18.30 uur – terug in Casa Veni vidi Venray. Gé Peeters komt op bezoek. Gé is al zo ongeveer m’n hele leven een (voetbal)vriend. Hij heeft negen jaar in Venlo gewoond, ik schat ongeveer 25 jaar in Horst en woont nu sinds ongeveer (sorry Gé, ben de precieze aantallen vergeten) twintig jaar in Venray (Brukske – ‘Buitenring schijn je er dan bij te moeten zeggen’). Hij is docent aan Dendron in Horst, maar heeft ook een lang verleden als onderwijzer in Venray. Een ervaringsdeskundige bij uitstek dus om de verschillen tussen Venray en Horst aan de Maas te duiden. Hij heeft zich terdege voorbereid op dit gesprek. Zo heeft hij in familiaire kring de meningen gepeild. Dochter Imke: ‘In Venray onweert het niet zo vaak als in Horst.’ Zoon Sjoert: ‘Horst is mooier. Je komt meteen bij dat bos en dat kasteel.’ Echtgenote Nicole: ‘In Horst is meer gemeenschapszin. Men is er eerder bereid zichzelf weg te cijferen voor een gemeenschappelijk doel. In Venray heeft iedereen meer z’n eigen belangetjes.’ Gé zelf: ‘In Venray heerst inderdaad meer een ik-cultuur.’ Waarschijnlijk om te voorkomen dat de familie Peeters, met uitzondering van Imke, na deze uitspraken op staande voet wordt verbannen uit Venray, komt Gé ook met positiefs: ‘Peel en Maas! Wat mis ik dát in Horst. Zó goed geïnformeerd. En niet alleen ditjes en datjes, nee, ook veel aandacht voor de plaatselijke politiek. Peel en Maas is voor mij echt een middel om me betrokken te houden bij Venray.’ Ook over de Venrayse trapveldjes is Gé zeer te spreken (kom ik nog een keer op terug in een apart stukje).

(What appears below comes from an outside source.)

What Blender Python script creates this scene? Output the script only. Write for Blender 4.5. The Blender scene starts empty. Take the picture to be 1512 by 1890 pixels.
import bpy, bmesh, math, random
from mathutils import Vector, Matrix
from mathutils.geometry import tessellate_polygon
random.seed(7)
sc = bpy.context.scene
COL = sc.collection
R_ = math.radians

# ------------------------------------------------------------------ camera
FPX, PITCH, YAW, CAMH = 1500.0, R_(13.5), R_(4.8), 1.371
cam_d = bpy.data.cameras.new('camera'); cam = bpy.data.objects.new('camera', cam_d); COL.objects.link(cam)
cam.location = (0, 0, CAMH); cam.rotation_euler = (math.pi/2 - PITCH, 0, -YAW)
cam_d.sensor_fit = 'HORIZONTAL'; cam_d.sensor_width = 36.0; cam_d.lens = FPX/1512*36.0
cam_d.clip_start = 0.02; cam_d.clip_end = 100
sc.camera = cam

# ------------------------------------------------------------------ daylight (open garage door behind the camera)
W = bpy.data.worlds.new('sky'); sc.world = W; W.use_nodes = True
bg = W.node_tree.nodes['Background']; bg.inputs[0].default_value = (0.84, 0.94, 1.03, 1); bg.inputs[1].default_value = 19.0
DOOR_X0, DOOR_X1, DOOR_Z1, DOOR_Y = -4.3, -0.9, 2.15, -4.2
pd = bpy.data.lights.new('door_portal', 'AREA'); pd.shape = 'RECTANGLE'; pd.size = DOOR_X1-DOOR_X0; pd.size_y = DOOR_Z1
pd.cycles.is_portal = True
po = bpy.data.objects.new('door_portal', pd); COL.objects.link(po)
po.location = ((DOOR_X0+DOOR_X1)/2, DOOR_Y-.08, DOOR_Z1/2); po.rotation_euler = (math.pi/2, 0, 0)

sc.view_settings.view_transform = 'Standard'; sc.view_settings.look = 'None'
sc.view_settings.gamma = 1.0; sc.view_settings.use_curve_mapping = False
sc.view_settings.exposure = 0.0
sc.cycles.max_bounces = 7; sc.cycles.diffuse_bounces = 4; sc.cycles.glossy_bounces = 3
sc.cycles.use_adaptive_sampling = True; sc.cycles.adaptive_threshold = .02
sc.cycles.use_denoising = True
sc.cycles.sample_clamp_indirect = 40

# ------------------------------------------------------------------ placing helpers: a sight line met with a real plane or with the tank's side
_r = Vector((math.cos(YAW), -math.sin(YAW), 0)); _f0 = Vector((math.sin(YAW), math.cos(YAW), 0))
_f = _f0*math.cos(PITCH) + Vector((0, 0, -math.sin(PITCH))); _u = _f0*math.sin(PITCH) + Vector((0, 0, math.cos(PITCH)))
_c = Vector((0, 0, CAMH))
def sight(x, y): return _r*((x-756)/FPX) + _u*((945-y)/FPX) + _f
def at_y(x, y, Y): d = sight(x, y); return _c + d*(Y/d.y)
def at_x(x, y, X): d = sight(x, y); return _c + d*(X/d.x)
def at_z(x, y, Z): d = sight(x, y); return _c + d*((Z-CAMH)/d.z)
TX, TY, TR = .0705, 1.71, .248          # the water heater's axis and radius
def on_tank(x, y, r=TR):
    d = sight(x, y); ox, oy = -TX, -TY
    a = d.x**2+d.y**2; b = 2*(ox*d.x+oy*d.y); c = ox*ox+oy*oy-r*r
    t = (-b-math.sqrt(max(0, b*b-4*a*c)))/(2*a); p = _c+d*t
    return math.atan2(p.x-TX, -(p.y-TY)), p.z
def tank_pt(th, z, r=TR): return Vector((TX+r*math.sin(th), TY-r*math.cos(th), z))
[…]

Er komt veel te veel aan de orde om hier allemaal in detail weer te geven. Een greep: de verschillen tussen binnen- en buitenring van ’t Brukske, de grotere mondigheid van leerlingen in Venray, het stedelijke karakter van Venray, de positie van het dialect (In Horst veel sterker dan in Venray).

20.30 uur – Gé vertrekt, Liverpool – Roma wacht. Zou ik zelf ook maar wat graag willen zien. Besluit toch te gaan werken aan dit verslag, anders zit ik morgenochtend weer veel te lang te schrijven. En ik wil er nu eindelijk wel eens echt op uit!

22.45 uur – terug in m’n b&b. Waar ik een mini roze koek nuttig. Ik moet de caissière van Jumbo in ‘t Brukske teleurstellen: tegenvaller, mier- en mierzoet.